Dobry wieczór, guten Abend, welcome, czyli „pitchowanie”
Kluczowym elementem każdej „PolishTechNight” jest „pitchowanie”, czyli dwuminutowe prezentacje polskich startupów przed niemieckimi inwestorami i akceleratorami. Następnie jest sesja pytań od przedstawicieli funduszy inwestycyjnych i publiczności.
Jakub Luboński z Bin-E pokazał w Berlinie inteligentny kosz na śmieci. – Przez lata tworzyliśmy całkiem przyjemne i dochodowe biznesy, ale uznaliśmy, że z tym koniec, że stworzymy coś, co pomaga ludziom – stwierdził w rozmowie z DW.
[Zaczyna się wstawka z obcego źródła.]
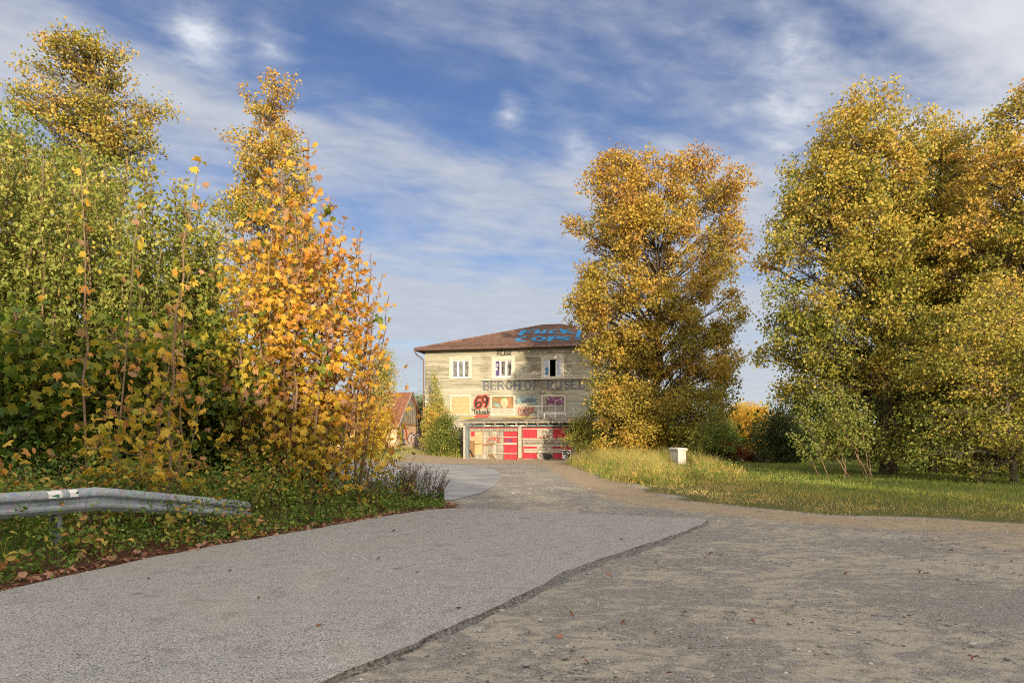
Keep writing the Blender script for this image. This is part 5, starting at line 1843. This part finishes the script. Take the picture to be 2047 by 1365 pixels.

– Taka prezentacja to zaledwie początek – trzeba miesięcy, żeby zainwestować w któryś z prezentowanych dzisiaj startupów – studzi emocje Bartek Gola. – Każdy fundusz ogląda rocznie kilkaset takich startupów, inwestuje w kilka, a i tak jedynie połowie z nich się udaje, mówi.
Tak wyglądała poprzednia edycja [WIDEO]
Większość start-upowców przyznaje, że w tej branży najważniejszy jest networking, czyli kontakty, jakie nawiązuje się podczas takich spotkań jak „Polish Tech Night”. Wizytówki dosłownie fruwają w powietrzu, a po oficjalnej części uczestnicy przenoszą się do okolicznych barów. – Freelancerzy też chcą się z kimś od czasu do czasu napić kawy. Na tym opiera się cały biznes coworkingowy – mówi Adam Formanek.